In the interests of enriching the ethical understanding of foreign lawyers in Indonesia, I offer the Golden Loophole Award for the best additions to this list.

The FPI is (half) right: they must be more responsible thugs


With a first draft of Indonesia Etc: Exploring the Improbable Nation now sitting on my editor’s desk, I finally have time to get back to musing on this blog about Indonesia’s delights and contradictions.

In writing the book, I’ve had a lot of time to think about the way language and culture mirror one another. And I’ve also found myself inadvertently agreeing with the leadership of the ever-more-thuggish Islamic Defenders Front (FPI), though not in a good way.

Back in July, when the Islamic warriors were defending the morality of the people of Kendal by trying to smash up those bars that hadn’t paid enough protection money, the good people of Kendal fought back. Dashing to get away, the FPI ran over and killed a member of the very public whose soul they had hoped to protect through their violence.

FPI leaders have spouted a great deal of nonsense since then. But as FPI Chairman Munarman sought to blame everyone but the organisation he heads for the senseless violence and death that his follower caused, he said something that struck a chord with me. How come when a member of the FPI does something bad the whole organisation gets blamed, he asked, while in any other institution in Indonesia, that person is immediately labelled an “oknum”?

He’s got a point.

The dictionary will tell you that “oknum” means “individual”. Let’s plug that in to some newspaper headlines:

[Minister] Dahlan explains how parliamentary individuals squeeze state companies (Dahlan ungkap cara oknum DPR peras BUMN, Antara 31/10/13)

Three Police Individuals Suspected of Protecting Illegal Mining
(Tiga Oknum Polisi di Duga Beking Tambang Liar, (Sinar Harapan, 13/10/2012))

Army Individual Beats Up Journalist in Ambon
(Oknum TNI Aniaya Jurnalis di Ambon, Suara Merdeka, 01/01/2013)

Oknum does not just mean individual, it means “person in an official position who is doing something naughty”. It is most often used of policemen and soldiers but also of MPs, judges and government officials who have been caught with their hand in the till or on some starlet’s bum. The implication, of course, is that if you are a servant of the state and have been caught doing something you shouldn’t do, you are no longer a member of the armed forces, or the judiciary, or the government; you are disowned.

In other words, the organs of state accept no responsibility for the conduct of their staff; in Indonesia, the State can do no wrong. No-one ever seems to question this side-stepping of responsibility. With the government setting endless examples of bad behaviour by “oknum”, which almost never have repercussions for the institutions to which they belong, it is hardly surprising that bully-boys who like to put on white dresses and orchestrate mass violence are reluctant to stand up and take the heat for the actions of the rabbles that they have roused.

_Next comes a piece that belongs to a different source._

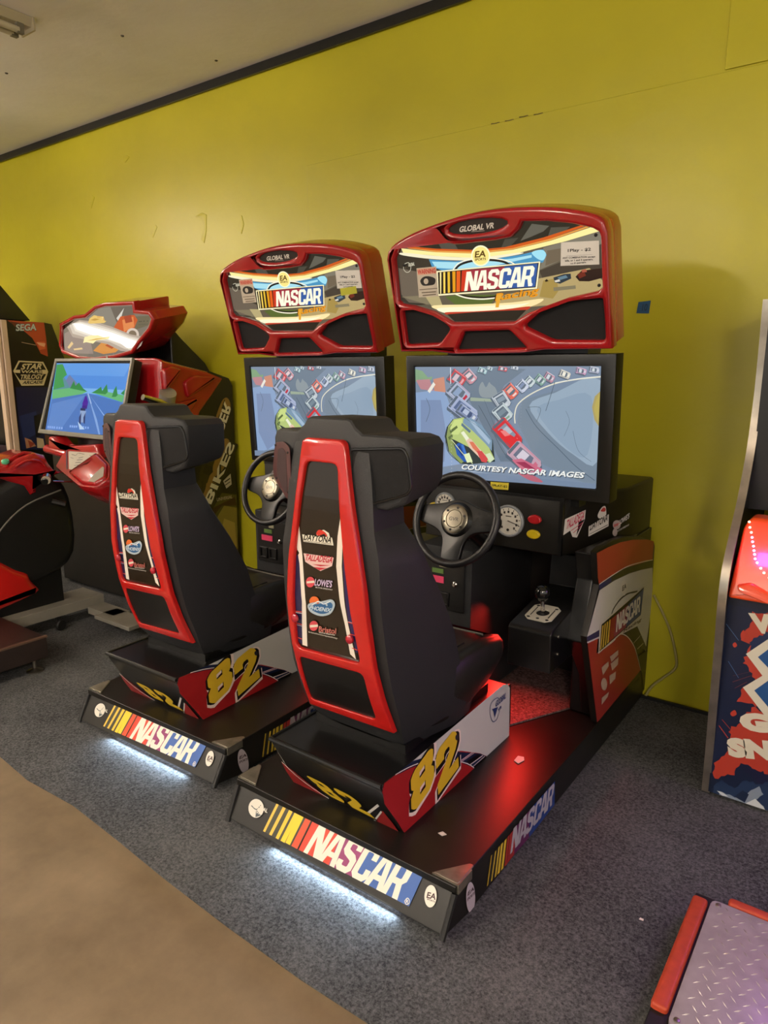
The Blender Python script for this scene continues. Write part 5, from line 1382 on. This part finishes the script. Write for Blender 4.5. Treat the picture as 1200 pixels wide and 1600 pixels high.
    # lamps of the machine itself
    for nm, lo, sz, pw, co, ro, sp in (('footwell_red_lamp', (.08, 1.17, .60), (.20, .08), 3.6 if right else 1.1, (1, .03, .02), (math.radians(-38), 0, math.radians(8)), math.radians(120)),
                                   ('underglow_lamp', (.03, -.007, .028), (.50, .025), 3.2 if right else 2.4, (.6, .8, 1.0), (math.radians(-74), 0, 0), math.pi)):
        a = area(nm, lo, sz, pw, co, ro, sp); a.parent = M
    return M

SCREEN = .95
MARQ = .95
racing_machine((-1.30, 1.46, 0), 0, 'red and black racing arcade machine with bucket seat, the nearer one on the right', True)
racing_machine((-2.383, 1.552, 0), .026, 'red and black racing arcade machine beside the motorcycle game, farther of the two', False)
# ---------------------------------------------------------------- motorcycle arcade game
def motorcycle_game():
    O = (-4.2, 2.4, 0)
    R = empty('motorcycle_arcade_machine', O, 'red and black motorcycle arcade machine with a tilted screen and a ride-on bike', 'arcade machine')
    X = lambda x0: (lambda u, v, w: (x0 + w, u, v))
    def pt(mb, name, m=None, parent=R, **k): return mb.build(name, m, parent, O, **k)
    # cabinet
    b = MB(); b.box((-4.95, 2.66, .03), (-3.86, 3.25, 1.02)); body = pt(b, 'cabinet_body', WOOD, bevel=.01)
    b = MB().slab([(2.9, .04), (3.29, .04), (3.30, 1.47), (3.27, 1.52), (3.10, 1.57), (2.85, 1.30), (2.80, .9)], X(0), -3.78, -3.70, .004); sp = pt(b, 'side_panel', mat('dark_side_panel', '18130e', .35), body)
    artwork('side_panel_artwork', 'bside', onplane((-3.7, 0, 0), (0, 1, 0), (0, 0, 1)), body, org=O, rough=.4)
    b = MB().slab(smoothpoly([(2.99, 1.60), (2.99, 1.80), (3.01, 1.84), (3.08, 1.78), (3.16, 1.71), (3.31, 1.56), (3.31, 1.30), (3.0, 1.3)], 3), X(0), -4.52, -3.93, .01); pt(b, 'back_housing', BLKS)
    b = MB()
    prof = [(2.68, 1.15), (2.71, 1.58), (2.72, 1.655), (2.76, 1.64), (2.90, 1.61), (3.10, 1.57), (3.24, 1.525), (3.15, 1.43), (3.02, 1.30), (2.93, 1.12)]
    def sh(x, d): return [(x, 2.85 + (p[0] - 2.85) * d, 1.4 + (p[1] - 1.4) * d) for p in prof]
    b.loft([sh(-4.78, .9), sh(-4.75, .97), sh(-4.70, 1), sh(-3.76, 1), sh(-3.71, .97), sh(-3.69, .92)])
    sh_ = pt(b, 'shoulder_shell', RED, smooth=40, bevel=.015)
    b = MB()
    b.slab(rounded([(2.72, 1.46), (2.74, 1.46), (2.80, 1.50), (2.86, 1.58), (2.78, 1.60), (2.72, 1.58)], .02), X(0), -3.72, -3.66, .015); pt(b, 'fairing_rib', RED, sh_); b = MB()
    b.slab(rounded([(2.90, 1.40), (3.08, 1.48), (3.14, 1.53), (2.96, 1.54), (2.88, 1.50)], .02), X(0), -3.72, -3.67, .012); pt(b, 'fairing_rib', RED, sh_); b = MB()
    b.slab(rounded([(2.62, 1.25), (2.72, 1.22), (2.92, 1.32), (2.98, 1.40), (2.86, 1.38), (2.70, 1.36)], .02), X(0), -3.72, -3.66, .015)
    pt(b, 'fairing_rib', RED, sh_)
    c = MB().tube([(-3.62, 2.53, 1.42), (-3.62, 2.64, 1.385), (-3.62, 2.76, 1.325)], [.018, .026, .026], 16)
    c.lathe([(.03, 0), (.034, .02), (.026, .03)], (-3.62, 2.75, 1.32), (0, .45, -.22), 16)
    ex = pt(c, 'exhaust_pipe', CHROME)
    pt(MB().tube([(-3.71, 2.76, 1.37), (-3.66, 2.74, 1.44)], .052, 18), 'exhaust_collar', mat('satin_steel', 'b0aca0', .4, metal=.6), ex)
    # marquee
    qp = onplane((-4.22, 2.7, 1.83), (1, 0, 0), (0, -.2, .97))
    ol = pts('-.5,.012 -.485,.045 -.30,.085 -.17,.088 -.03,.135 .087,.149 .372,.142 .36,.092 .51,.078 .525,.05 .476,0 .337,-.075 .242,-.135 .043,-.165 -.191,-.18 -.381,-.17 -.556,-.127 -.565,-.09')
    big = inset(ccw(ol), -.02)
    b = MB(); b.slab(big, qp, -.27, .012, .012, .015, holes=[ccw(ol)], rh=.004) if False else b.slab(big, qp, -.03, .014, .010, .004, holes=[inset(ccw(ol), .004)])
    b.slab(inset(ccw(big), .004), qp, -.27, -.012, .004, .03)
    mq = pt(b, 'marquee', RED, smooth=50)
    pt(MB().slab(inset(ccw(ol), -.002), qp, -.012, -.004), 'light_panel', mat('smoked_panel', '120f0a', .15), mq)
    artwork('marquee_artwork', 'bmar', lambda u, v, w: qp(u, v, w - .004), mq, org=O, emit=1.0, rough=.1, dim=lambda c: 1.6 if c == 'ffffff' else 1.0)  # pale nested band is glare painted into the artwork, white core glowing most
    rim = MB().tube([qp(u, v, .006) for u, v in ol], .005, 6, closed=True); pt(rim, 'marquee_rim', mat('pink_edge_strip', 'c89088', .3), mq)
    pt(MB().tube([qp(-.02, -.16, .02), qp(-.03, -.225, .03)], .005, 6), 'cable_tie', WHITE, mq)
    # monitor
    mp = onplane((-4.24, 2.6, 1.63), (1, 0, 0), (0, -.16, -.48), True)
    b = MB(); b.slab([(-.44, -.02), (.44, -.02), (.478, .50), (-.452, .50)], mp, -.012, .006, .003, holes=[[(-.42, .0), (.425, .0), (.455, .472), (-.432, .472)]])
    mon = pt(b, 'monitor', mat('grey_monitor_bezel', '77766c', .4))
    pt(MB().slab([(-.436, -.016), (.436, -.016), (.472, .496), (-.448, .496)], mp, -.07, -.0125), 'monitor_case', BLKS, mon)
    pt(MB().slab([(-.425, -.004), (.43, -.004), (.46, .476), (-.436, .476)], mp, -.012, -.004), 'screen', mat('dark_screen_glass', '04060a', .1), mon)
    artwork('screen_picture', 'bscr', lambda u, v, w: mp(u, v, w - .004), mon, org=O, emit=SCREEN, step=.00006)
    b = MB().box((-4.4, 2.55, 1.05), (-4.1, 2.75, 1.2)); pt(b, 'monitor_bracket', BLKS, mon)
    # control pod and bar
    pp = onplane((-3.9, 2.3, 1.0), (1, 0, 0), (0, .814, .581))
    b = MB(); rings = []
    po = rounded(pts('-.373,.09 -.366,.128 -.026,.133 .199,.045 .316,-.062 .276,-.143 .124,-.15 -.105,-.085 -.30,-.03'), .02)
    cx, cy = 0, 0
    for w_, k in ((-.22, .55), (-.12, .85), (-.03, 1.0), (0, 1.0), (.008, .985), (.0085, .5)):
        rings.append([tuple(pp(cx + (u - cx) * k + (1 - k) * (.22 if w_ < -.02 else 0), cy + (v - cy) * k, w_)) for u, v in po])
    b.loft(rings); pod = pt(b, 'control_pod', RED, smooth=45)
    artwork('control_pod_sticker', 'bstk', lambda u, v, w: pp(u, v, w + .009), pod, org=O, label='white instruction sticker')
    b = MB(); b.slab(rounded(pts('-.02,.118 .19,.04 .30,-.062 .265,-.13 .13,-.135 -.09,-.07 -.02,-.03 .02,.02'), .02), pp, -.02, .028, .018); pt(b, 'pod_cheek', RED, pod)
    b = MB().slab(pts('.19,.005 .215,-.0 .282,-.066 .255,-.118 .20,-.118 .185,-.07'), pp, .02, .0285); pt(b, 'pod_vent', mat('grey_vent', '8a8070', .5), pod)
    b = MB(); b.tube([(-4.56, 2.42, 1.06), (-4.3, 2.42, 1.04), (-4.1, 2.5, 1.03)], .028, 10); b.slab(rounded([(-4.52, 1.03), (-4.50, 1.15), (-4.44, 1.14), (-4.36, 1.09), (-3.95, 1.13), (-3.92, 1.04)], .02), lambda u, v, w: (u, 2.5 - w, v), 0, .10, .02); pt(b, 'crossbar', RED)
    # the bike
    def bev(poly, x0, x1, r=.03, k=3): return rounded(poly, r, k)
    b = MB()
    sad = smoothpoly([(1.2, .92), (1.5, .86), (1.85, .93), (2.0, 1.0), (2.2, .96), (2.3, .80), (2.3, .45), (2.1, .32), (1.7, .30), (1.3, .4), (1.15, .6)], 3)
    b.slab(sad, X(0), -4.36, -4.09, .06, .06, seg=4); bk = pt(b, 'bike_body', mat('black_bike_body', '141412', .42), smooth=60)
    tank = pts('1.70,1.03 1.88,1.035 1.92,1.035 1.99,1.075 2.09,1.10 2.15,1.08 2.17,1.03 2.20,.985 2.26,.965 2.21,.95 2.09,.94 2.08,.86 2.04,.85 2.01,.91 1.88,.97 1.70,.99')
    b = MB(); b.slab(tank, X(0), -4.40, -4.07, .035, .035, seg=4)
    tk = pt(b, 'tank_fairing', RED, bk, smooth=50)
    b = MB(); b.tube([(-4.065, 1.96, 1.03), (-4.06, 2.03, 1.06), (-4.062, 2.1, 1.05), (-4.06, 2.13, 1.02)], .008, 6, smooth=3); pt(b, 'tank_ridge', RED, tk); b = MB(); b.tube([(-4.11, 1.93, 1.055), (-4.13, 2.05, 1.10), (-4.11, 2.14, 1.07)], .010, 6, smooth=3); pt(b, 'tank_ridge', RED, tk)
    for (y, z, m, nm) in ((1.925, 1.06, mat('green_start_button', '4a9a72', .3), 'start_button'), (1.995, 1.045, mat('orange_start_button', 'd0762a', .3), 'start_button')):
        pt(MB().lathe([(.022, 0), (.02, .012), (.006, .018)], (-4.10, y, z), (.4, -.3, 1), 14), nm, m, tk)
    b = MB().slab(rounded([(1.55, .50), (1.82, .50), (1.91, .425), (1.98, .385), (1.99, .34), (2.045, .265), (1.96, .235), (1.79, .205), (1.55, .2)], .02), X(0), -4.38, -4.065, .04, .04); pt(b, 'belly_fairing', BRED, bk, smooth=60)
    b = MB()
    b.tube([(-4.30, 2.12, .97), (-4.05, 2.10, .95), (-3.98, 2.08, .935)], .018, 10); pt(b, 'handlebar', BLKS, bk)
    pt(MB().tube([(-4.03, 2.12, .955), (-3.985, 2.09, .945)], .026, 14), 'grip_end', CHROME, bk)
    pt(MB().tube([(-4.0, 2.14, .93), (-3.99, 2.3, .91), (-4.0, 2.42, .94)], .006, 6, smooth=3), 'brake_lever', CHROME, bk)
    b = MB(); b.tube([(-4.068, 1.72, .50), (-4.068, 1.84, .68), (-4.068, 2.0, .80), (-4.068, 2.22, .86)], .005, 6, smooth=4); pt(b, 'body_seam', mat('grey_piping', '6a675f', .4), bk)
    pt(MB().tube([(-4.07, 2.16, .80), (-4.03, 2.22, .775)], .02, 10), 'foot_peg', BLKS, bk)
    b = MB(); b.box((-4.34, 1.75, .15), (-4.12, 2.2, .45)); pt(b, 'bike_pedestal', BLKS, bk)
    # frame on the floor
    b = MB(); b.box((-4.27, 1.80, .085), (-4.03, 2.42, .15)); b.box((-4.03, 2.30, .05), (-3.75, 2.42, .095)); b.box((-3.86, 2.24, .07), (-3.5, 2.40, .095))
    fr = pt(b, 'base_frame', mat('grey_steel_top', '77736a', .5, var=.2), bevel=.004)
    for cx_, cy_ in ((-4.0, 2.10), (-3.74, 2.33)):
        c = MB().lathe([(.03, -.012), (.034, -.006), (.034, .006), (.03, .012)], (cx_, cy_, .041), (1, .2, 0), 18); c.box((cx_ - .016, cy_ - .012, .045), (cx_ - .012, cy_ + .012, .09)); pt(c, 'caster', RUB, fr)
    b = MB(); b.box((-4.45, .75, .075), (-3.52, 1.765, .19)); pl = pt(b, 'rider_platform', mat('dark_brown_deck', '241a16', .45, var=.25, vscale=12), bevel=.004)
    b = MB(); b.box((-3.535, .75, .186), (-3.517, 1.768, .196)); pt(b, 'deck_edge_strip', mat('worn_edge_strip', '5a4436', .4), pl)
    for x, y in ((-3.55, 1.70), (-4.38, 1.70), (-3.55, .85), (-4.38, .85)):
        pt(MB().lathe([(.042, .0), (.042, .006), (.02, .014), (.009, .02), (.009, .08)], (x, y, .007 if y > 1.2 else .001), (0, 0, 1), 16), 'levelling_foot', STEEL, pl)
    for z, m, h in ((.60, mat('green_lens', '5a7a3a', .4), .04), (.43, mat('yellow_button', 'd0b41c', .3), .08)):
        pt(MB().box((-3.94, 2.612, z), (-3.88, 2.618, z + h)), 'coin_door_label', m, body)
    for z in (.36, .30): pt(MB().box((-3.98, 2.60, z), (-3.87, 2.617, z + .015)), 'coin_door_trim', STEEL, body)
motorcycle_game()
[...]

Indonesian President signs off on semen

Placard urging Indonesians to use the national language
“Use good and correct Indonesian” urges this placard. Though perhaps not overseas.

In the windswept west of Ireland, I’m struggling with notebooks written in “Bahasa Gado Gado” — a mixture of English and Indonesian which at times catches me by surprise. This bit, for example: “Local rich people count their capital in hewan, dan dengan ratusan ekor pun tidak bisa beli semen”. Which translates as: “Local rich people count their capital in cattle, and even with hundreds of cattle you can’t buy semen.” Oh wait, no, you can’t buy cement.

The moment of confusion when reading my own notes explains why Semen Gresik, a large Indonesian cement producer that wants to buff up its image internationally, is planning to change its name. That shows that the country is beginning to think more about its place on the world stage, beginning to consider how outsiders perceive it. This is so important that even Indonesia’s president, Susilo Bambang Yudhoyono, has signed off on the new name, according to the Jakarta Globe.

And what’s the new name? Drumroll, please: Semen Indonesia. You couldn’t make it up, could you?

I am pleased to note that this gem is deemed worthy of Unspun’s coveted Shit-for-Brains award. A gold medal to the marketing team, please.